Darryl Mack, 22, was sentenced Thursday to 20 years in prison for his role in the robbery plot that led to the shooting death of 24-year-old Tavish Greene. Mack accepted the plea offer instead of facing a trial — during which his initial attorney in the case had been ordered to testify against him — where he would have faced life in prison.

Mack accepted a reduced charge from second-degree murder to manslaughter with a firearm in the agreement. He also was found guilty of robbery and three counts of felon in possession of a firearm.

During his sentencing, Mack heard comments from several of Greene’s immediate family members expressing disappointment with the sentence.

“I wish death on you every day I wake up,” said Tanisha Greene, sister of Tavish Green. “I wish somehow ya’ll would croak over and die. … If you die today, I’ll come to your funeral laughing.”

Tangela Peterson, mother of Tavish Greene, brought his infant daughter to meet the man convicted of killing her father face to face.

“This girl here will never ever get to know her dad — who he was,” Peterson said. “You get to see her in the flesh. He will never see her.”

At one point bailiffs had to calm outbursts from the audience after Mack began to answer their requests for a reason he shot Greene and hid his body in the trunk of a car.

“The story they seen is not how it went down,” Mack said. “He did have a hit on his head, but he robbed me. It didn’t go down like that. There was a shootout.”

Mack was arrested with Tyricka Woullard, 20, in June. The two fled the state to Covington, Ga., as police discovered Greene’s body in the trunk of a 2004 Chevy Malibu behind an abandoned East Eighth Court home on July 24.

“My son was so decomposed I couldn’t show his face,” Peterson said during the sentencing. “You put him in the trunk of car behind an abandoned house in 100-degree weather. Why?”

Police said Greene’s death came at the end of a botched robbery, involving three conspiring parties.

One of the three accused, 22-year-old Dontavis Thomas, pleaded no contest to being an accessory to Greene’s murder. Police reports said the three suspects lured Greene to Woullard’s residence at 3710 W. 21st St., where they planned to rob him the morning of July 19. Thomas and Mack allegedly used phone calls and text messages to draw Greene into a trap through Woullard, his ex-girlfriend. The three hid inside, waiting to ambush Greene for money and illegal narcotics.

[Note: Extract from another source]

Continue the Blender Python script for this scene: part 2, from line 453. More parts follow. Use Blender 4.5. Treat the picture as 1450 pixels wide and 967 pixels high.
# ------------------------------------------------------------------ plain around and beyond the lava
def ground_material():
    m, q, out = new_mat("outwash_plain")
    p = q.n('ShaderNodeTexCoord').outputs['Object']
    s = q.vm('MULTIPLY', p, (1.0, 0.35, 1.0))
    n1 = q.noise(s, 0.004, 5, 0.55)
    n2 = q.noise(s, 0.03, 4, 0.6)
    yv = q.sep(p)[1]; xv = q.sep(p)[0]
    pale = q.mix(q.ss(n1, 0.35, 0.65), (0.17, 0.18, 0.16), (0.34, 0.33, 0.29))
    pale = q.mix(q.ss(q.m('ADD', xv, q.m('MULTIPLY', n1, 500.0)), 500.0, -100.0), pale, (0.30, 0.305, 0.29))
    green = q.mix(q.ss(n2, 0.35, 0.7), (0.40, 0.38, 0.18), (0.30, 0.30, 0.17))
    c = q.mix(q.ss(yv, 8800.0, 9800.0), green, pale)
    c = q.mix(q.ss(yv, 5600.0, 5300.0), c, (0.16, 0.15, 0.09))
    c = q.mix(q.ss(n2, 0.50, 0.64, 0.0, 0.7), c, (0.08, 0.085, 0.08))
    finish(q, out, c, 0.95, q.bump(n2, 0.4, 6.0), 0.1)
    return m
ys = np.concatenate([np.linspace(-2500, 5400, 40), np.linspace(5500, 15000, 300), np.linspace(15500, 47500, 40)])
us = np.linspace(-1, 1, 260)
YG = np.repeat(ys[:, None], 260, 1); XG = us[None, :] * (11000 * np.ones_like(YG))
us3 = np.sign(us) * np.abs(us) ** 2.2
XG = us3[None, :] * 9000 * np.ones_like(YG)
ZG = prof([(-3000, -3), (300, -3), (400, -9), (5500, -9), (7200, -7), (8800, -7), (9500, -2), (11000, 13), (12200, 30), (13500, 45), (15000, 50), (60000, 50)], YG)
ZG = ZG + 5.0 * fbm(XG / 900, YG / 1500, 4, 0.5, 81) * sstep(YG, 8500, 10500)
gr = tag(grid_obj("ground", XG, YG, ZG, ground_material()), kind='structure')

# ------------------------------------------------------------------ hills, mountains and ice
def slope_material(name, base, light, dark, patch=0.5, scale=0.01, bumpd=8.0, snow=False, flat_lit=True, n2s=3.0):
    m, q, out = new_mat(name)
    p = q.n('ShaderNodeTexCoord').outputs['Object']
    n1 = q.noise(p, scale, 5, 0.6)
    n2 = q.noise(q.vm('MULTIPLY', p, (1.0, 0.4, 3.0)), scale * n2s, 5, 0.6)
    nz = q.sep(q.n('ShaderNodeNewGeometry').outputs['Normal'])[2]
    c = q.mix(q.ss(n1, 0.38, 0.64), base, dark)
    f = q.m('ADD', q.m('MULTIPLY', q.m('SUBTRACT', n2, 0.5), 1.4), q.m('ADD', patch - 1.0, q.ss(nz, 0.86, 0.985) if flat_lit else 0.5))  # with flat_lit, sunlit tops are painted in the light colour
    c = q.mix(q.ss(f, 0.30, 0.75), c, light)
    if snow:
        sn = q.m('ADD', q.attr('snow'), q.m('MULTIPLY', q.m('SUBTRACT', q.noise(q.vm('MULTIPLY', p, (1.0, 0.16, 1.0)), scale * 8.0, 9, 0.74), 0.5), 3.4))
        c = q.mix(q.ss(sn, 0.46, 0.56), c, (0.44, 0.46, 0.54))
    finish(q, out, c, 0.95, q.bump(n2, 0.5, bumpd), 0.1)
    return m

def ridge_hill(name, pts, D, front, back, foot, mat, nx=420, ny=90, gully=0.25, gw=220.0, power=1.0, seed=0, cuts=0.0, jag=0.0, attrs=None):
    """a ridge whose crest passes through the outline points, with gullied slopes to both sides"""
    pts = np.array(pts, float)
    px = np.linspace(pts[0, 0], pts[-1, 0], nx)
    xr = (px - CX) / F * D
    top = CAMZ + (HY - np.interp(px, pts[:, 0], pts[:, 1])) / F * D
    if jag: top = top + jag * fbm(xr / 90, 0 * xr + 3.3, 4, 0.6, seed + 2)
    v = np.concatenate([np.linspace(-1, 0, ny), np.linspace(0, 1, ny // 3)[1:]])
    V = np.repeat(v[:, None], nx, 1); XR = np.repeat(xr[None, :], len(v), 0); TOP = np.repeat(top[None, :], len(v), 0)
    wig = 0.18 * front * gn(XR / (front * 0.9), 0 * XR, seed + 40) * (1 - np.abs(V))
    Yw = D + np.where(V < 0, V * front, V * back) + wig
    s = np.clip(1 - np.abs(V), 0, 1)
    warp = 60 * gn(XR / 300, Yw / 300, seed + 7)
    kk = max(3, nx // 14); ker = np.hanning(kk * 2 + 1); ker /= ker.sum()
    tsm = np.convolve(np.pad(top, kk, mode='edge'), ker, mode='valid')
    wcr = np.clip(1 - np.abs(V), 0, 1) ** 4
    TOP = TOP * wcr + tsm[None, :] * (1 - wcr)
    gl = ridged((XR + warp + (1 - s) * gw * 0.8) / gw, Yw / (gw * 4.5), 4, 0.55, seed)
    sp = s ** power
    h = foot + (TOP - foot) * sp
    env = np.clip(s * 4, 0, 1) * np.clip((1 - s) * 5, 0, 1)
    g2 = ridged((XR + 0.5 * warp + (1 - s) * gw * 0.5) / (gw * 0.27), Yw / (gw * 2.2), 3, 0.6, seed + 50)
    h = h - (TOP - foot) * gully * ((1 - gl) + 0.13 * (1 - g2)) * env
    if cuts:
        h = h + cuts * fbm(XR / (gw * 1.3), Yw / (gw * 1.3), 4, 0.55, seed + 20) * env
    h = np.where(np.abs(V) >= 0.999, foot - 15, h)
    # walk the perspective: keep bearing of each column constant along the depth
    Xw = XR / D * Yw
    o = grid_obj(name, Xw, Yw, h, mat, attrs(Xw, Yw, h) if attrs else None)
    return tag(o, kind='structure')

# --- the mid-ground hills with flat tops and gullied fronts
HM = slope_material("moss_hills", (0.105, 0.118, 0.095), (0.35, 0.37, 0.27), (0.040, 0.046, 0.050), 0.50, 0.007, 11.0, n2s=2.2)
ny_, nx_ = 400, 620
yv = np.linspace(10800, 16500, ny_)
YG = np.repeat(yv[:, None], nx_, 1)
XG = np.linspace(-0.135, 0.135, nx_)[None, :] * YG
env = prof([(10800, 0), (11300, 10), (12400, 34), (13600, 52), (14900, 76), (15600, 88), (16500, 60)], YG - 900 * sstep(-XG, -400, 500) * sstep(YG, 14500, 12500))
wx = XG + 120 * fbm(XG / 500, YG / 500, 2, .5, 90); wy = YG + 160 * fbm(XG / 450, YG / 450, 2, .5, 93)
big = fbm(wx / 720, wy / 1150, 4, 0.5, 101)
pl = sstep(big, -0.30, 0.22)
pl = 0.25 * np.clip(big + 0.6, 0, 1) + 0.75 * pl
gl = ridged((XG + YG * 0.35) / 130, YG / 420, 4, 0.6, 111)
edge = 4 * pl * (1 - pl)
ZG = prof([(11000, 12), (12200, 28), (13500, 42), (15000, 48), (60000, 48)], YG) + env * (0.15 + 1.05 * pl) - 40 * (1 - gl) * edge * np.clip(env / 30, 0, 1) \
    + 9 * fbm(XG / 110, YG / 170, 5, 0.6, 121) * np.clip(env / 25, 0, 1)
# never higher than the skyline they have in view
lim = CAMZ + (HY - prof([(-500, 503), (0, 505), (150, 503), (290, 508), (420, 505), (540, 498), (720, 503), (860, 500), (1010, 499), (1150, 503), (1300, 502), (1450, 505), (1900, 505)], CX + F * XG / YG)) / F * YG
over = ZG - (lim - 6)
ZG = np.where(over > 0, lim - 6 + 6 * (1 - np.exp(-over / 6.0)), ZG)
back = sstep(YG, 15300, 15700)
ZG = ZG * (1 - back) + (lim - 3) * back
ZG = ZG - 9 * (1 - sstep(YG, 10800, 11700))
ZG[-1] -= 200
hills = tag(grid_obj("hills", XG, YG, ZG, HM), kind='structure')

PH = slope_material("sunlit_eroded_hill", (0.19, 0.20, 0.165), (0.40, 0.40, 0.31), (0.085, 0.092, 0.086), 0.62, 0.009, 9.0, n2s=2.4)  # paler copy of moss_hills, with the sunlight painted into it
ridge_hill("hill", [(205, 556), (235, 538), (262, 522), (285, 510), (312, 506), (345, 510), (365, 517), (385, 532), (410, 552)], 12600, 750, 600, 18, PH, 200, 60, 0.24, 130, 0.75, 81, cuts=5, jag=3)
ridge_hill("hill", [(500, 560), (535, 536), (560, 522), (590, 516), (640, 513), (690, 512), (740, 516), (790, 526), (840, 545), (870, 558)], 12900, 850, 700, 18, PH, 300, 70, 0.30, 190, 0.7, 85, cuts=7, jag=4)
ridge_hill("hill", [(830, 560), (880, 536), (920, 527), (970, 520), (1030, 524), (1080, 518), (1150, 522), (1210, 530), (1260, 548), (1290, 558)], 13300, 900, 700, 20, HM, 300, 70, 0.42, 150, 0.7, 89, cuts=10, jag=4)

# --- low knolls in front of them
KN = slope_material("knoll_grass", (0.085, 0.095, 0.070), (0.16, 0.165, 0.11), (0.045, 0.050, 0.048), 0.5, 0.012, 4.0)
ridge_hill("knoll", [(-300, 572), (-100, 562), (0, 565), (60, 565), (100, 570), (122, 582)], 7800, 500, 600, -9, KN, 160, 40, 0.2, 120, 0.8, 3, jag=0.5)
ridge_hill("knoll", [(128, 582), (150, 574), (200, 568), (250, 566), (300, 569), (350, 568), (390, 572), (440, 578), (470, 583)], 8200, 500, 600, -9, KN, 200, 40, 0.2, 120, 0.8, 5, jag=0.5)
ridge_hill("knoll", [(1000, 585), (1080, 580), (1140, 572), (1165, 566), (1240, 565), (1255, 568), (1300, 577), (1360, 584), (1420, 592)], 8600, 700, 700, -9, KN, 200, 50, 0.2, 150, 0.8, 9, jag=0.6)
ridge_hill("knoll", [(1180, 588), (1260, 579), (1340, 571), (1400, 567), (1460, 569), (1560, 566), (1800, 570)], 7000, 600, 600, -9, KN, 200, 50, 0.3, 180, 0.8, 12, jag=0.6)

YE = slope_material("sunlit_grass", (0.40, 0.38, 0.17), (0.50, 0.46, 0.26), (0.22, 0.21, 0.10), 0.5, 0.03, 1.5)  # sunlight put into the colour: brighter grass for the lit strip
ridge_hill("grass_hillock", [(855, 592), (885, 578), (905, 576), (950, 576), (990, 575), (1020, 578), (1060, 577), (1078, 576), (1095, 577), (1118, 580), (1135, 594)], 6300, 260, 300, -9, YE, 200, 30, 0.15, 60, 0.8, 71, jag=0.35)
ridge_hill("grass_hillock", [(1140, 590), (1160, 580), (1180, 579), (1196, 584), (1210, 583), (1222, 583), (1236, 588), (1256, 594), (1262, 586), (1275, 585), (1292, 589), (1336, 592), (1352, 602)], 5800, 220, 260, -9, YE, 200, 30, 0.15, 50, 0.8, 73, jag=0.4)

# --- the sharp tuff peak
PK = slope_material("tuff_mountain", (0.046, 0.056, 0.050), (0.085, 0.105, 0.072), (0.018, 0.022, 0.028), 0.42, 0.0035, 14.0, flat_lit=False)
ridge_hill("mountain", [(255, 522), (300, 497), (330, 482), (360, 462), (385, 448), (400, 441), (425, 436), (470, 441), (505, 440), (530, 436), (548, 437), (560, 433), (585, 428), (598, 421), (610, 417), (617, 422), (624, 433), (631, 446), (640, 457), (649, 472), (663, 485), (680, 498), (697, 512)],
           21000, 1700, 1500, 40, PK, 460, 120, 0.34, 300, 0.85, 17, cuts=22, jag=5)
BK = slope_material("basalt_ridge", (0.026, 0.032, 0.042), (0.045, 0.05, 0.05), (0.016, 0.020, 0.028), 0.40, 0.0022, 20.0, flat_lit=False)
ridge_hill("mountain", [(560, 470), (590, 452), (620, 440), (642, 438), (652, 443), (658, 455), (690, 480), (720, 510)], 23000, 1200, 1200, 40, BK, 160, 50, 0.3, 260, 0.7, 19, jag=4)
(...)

Woullard and Mack then fled to Georgia the day after, police reported. Thomas remained in Bay County and was arrested shortly after.

Thomas agreed to five years of probation, punishable by as much as 20 years in prison if he didn’t testify against the co-defendants, according to court documents.

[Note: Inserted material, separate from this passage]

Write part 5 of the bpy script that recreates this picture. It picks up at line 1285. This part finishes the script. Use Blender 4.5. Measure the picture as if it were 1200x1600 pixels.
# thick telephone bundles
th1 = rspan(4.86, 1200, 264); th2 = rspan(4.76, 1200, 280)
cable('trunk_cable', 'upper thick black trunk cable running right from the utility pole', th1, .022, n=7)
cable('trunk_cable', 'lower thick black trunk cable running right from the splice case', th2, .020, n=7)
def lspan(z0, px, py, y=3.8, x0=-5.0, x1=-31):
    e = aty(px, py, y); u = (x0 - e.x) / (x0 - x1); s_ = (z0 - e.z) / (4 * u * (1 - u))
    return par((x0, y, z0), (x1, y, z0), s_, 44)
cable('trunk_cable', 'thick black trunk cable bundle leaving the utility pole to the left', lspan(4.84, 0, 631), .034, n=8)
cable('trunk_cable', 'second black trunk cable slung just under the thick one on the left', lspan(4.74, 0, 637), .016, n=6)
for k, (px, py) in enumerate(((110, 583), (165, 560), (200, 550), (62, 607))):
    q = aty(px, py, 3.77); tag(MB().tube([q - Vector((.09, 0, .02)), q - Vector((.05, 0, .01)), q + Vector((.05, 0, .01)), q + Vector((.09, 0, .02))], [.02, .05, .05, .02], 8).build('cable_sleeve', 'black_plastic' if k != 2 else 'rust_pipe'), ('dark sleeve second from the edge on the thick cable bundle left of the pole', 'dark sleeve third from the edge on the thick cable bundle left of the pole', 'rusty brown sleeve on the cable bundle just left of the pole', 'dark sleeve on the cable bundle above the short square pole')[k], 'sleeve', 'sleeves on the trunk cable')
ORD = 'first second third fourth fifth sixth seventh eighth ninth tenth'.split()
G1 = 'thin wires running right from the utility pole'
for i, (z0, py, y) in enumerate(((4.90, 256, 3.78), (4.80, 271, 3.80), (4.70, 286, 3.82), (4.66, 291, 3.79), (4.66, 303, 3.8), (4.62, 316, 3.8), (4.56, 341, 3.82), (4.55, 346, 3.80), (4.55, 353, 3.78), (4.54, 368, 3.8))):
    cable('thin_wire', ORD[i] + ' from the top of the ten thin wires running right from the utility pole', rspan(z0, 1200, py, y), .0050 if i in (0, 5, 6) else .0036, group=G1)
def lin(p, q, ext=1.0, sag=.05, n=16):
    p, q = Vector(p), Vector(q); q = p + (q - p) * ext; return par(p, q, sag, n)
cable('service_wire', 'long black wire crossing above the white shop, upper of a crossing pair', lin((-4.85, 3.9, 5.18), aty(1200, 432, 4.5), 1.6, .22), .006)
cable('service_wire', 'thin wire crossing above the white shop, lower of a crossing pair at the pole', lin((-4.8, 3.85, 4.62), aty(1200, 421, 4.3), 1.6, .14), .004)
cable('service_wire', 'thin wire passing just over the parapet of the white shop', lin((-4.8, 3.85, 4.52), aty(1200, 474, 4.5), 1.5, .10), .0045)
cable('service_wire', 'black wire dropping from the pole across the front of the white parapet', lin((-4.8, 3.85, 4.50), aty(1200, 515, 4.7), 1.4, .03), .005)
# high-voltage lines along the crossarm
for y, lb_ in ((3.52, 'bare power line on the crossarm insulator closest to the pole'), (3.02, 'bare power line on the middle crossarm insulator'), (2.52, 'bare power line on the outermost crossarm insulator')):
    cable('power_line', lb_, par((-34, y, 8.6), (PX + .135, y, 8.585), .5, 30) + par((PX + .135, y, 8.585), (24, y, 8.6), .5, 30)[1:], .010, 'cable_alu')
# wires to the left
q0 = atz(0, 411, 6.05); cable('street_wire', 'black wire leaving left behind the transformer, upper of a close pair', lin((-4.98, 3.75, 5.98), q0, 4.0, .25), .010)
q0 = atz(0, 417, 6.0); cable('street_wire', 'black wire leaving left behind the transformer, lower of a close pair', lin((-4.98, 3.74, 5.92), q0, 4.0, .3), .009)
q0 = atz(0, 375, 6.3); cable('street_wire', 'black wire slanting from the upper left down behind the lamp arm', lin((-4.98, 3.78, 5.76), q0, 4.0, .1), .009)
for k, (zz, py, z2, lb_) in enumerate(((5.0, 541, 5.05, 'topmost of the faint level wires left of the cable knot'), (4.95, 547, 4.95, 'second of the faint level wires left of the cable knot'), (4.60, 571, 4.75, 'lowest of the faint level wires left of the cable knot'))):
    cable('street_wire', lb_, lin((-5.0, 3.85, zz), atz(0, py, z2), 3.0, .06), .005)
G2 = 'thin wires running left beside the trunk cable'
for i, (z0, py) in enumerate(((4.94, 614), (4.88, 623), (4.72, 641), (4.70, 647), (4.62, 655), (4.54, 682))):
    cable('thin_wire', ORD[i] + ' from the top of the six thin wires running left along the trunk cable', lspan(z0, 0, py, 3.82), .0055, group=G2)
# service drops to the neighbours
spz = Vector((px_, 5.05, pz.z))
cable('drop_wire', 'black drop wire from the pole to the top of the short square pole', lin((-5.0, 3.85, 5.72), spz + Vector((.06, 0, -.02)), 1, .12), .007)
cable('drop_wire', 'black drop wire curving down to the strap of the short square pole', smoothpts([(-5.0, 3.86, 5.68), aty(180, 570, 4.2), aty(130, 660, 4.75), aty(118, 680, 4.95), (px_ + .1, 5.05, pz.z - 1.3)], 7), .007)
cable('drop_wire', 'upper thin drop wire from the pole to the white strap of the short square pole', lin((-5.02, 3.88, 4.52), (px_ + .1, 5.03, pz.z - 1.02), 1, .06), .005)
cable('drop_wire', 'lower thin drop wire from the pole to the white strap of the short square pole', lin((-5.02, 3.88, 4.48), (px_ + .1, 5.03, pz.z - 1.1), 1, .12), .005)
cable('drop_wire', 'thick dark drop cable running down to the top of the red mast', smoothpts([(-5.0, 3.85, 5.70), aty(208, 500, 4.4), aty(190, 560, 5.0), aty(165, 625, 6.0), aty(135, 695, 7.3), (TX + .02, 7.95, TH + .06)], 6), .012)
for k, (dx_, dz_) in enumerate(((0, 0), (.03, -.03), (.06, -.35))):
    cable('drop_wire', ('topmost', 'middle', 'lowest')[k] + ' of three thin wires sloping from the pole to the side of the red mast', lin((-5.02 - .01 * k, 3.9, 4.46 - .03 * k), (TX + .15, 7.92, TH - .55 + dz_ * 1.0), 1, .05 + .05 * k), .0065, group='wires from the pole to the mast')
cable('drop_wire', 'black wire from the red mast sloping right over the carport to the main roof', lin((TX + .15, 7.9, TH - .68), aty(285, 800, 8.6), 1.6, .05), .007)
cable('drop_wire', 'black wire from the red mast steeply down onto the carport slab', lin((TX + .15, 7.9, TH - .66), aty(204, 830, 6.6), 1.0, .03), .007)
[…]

In the months that followed Thomas’ plea deal, Mack’s attorney Timothy Hilley at the time reported that Mack made a veiled threat on Thomas’ life during a confidential conversation. Prosecutors demanded Hilley testify in trial against his own client, and Hilley was removed from the case.

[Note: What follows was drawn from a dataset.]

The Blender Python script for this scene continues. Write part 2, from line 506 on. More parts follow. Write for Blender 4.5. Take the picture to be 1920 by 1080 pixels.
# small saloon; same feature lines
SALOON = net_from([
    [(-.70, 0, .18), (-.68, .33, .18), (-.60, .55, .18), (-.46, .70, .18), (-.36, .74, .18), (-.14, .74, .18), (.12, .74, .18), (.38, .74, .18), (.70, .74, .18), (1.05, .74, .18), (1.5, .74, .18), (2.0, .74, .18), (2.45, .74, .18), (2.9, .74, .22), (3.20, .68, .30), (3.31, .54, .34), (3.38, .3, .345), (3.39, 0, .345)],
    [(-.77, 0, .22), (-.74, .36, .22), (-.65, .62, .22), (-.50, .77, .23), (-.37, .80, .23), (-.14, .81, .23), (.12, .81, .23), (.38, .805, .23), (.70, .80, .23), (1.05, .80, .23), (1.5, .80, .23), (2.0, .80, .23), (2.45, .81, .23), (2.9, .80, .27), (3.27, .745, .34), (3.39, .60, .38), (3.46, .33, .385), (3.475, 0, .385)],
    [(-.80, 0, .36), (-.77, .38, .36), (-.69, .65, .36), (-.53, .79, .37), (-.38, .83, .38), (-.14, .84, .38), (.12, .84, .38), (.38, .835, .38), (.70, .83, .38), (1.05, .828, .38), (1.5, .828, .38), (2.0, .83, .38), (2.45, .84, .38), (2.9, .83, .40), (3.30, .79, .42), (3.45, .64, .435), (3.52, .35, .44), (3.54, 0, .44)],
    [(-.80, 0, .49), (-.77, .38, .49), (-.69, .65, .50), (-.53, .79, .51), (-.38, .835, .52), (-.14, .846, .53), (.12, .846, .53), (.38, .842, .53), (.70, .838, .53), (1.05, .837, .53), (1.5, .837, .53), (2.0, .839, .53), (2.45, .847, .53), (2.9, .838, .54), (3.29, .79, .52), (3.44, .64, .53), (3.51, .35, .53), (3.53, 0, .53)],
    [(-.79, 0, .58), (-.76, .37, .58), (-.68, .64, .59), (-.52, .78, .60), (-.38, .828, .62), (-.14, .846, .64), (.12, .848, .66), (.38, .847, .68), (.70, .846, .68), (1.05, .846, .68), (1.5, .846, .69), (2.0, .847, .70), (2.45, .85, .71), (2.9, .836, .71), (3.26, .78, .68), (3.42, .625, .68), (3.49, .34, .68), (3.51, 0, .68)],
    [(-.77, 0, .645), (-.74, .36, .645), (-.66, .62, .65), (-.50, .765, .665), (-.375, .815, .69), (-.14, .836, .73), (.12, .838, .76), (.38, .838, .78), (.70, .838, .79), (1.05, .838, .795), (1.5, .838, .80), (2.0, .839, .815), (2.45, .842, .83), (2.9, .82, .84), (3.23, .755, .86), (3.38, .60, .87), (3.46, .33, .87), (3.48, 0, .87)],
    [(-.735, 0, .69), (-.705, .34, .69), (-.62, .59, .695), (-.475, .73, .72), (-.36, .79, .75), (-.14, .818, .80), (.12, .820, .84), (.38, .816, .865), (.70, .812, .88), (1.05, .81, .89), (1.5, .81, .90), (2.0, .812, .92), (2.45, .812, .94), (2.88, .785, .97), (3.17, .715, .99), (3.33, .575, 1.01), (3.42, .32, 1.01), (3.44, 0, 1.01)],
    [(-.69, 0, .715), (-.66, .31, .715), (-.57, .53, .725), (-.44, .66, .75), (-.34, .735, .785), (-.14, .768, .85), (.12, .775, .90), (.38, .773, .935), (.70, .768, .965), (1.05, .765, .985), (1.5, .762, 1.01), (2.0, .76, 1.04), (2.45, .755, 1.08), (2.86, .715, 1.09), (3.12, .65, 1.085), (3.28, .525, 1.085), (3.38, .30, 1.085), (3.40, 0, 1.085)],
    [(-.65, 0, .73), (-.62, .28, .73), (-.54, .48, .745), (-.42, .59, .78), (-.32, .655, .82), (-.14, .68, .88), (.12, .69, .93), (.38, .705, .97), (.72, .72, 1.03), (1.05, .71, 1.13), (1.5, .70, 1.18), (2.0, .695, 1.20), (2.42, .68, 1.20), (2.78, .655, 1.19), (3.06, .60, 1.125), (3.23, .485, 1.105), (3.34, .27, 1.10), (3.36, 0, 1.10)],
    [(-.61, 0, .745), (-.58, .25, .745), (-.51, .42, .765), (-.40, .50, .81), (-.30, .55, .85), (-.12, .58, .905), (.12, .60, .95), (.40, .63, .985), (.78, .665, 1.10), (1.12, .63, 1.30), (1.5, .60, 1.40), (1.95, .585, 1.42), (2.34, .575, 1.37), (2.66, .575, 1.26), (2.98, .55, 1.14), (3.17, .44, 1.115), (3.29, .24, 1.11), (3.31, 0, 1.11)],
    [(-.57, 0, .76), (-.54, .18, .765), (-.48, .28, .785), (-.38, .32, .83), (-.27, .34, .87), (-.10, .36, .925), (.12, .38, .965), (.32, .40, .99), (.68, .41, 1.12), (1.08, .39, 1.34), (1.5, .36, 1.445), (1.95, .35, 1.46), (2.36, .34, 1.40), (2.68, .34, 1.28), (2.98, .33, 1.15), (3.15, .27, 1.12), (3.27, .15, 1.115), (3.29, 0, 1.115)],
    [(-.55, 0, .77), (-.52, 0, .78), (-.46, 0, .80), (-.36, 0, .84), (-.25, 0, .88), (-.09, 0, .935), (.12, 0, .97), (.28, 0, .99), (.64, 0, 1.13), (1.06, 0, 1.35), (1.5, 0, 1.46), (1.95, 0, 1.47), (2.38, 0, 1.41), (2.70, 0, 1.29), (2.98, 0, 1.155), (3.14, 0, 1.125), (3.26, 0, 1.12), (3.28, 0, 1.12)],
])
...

The day Mack accepted the 20-year sentence, Bay County Judge James Fensom ruled Hilley’s testimony would be admissible in court and jurors would potentially hear a defendants’ own attorney speak against him.

Mack would have faced a life sentence at trial. According to the terms of his plea deal, he could be released in about 16 years.

Woullard still faces charges of principal to second-degree murder and principal to robbery. She was ordered Thursday to undergo competency evaluations before a trial date can be set, according to court records.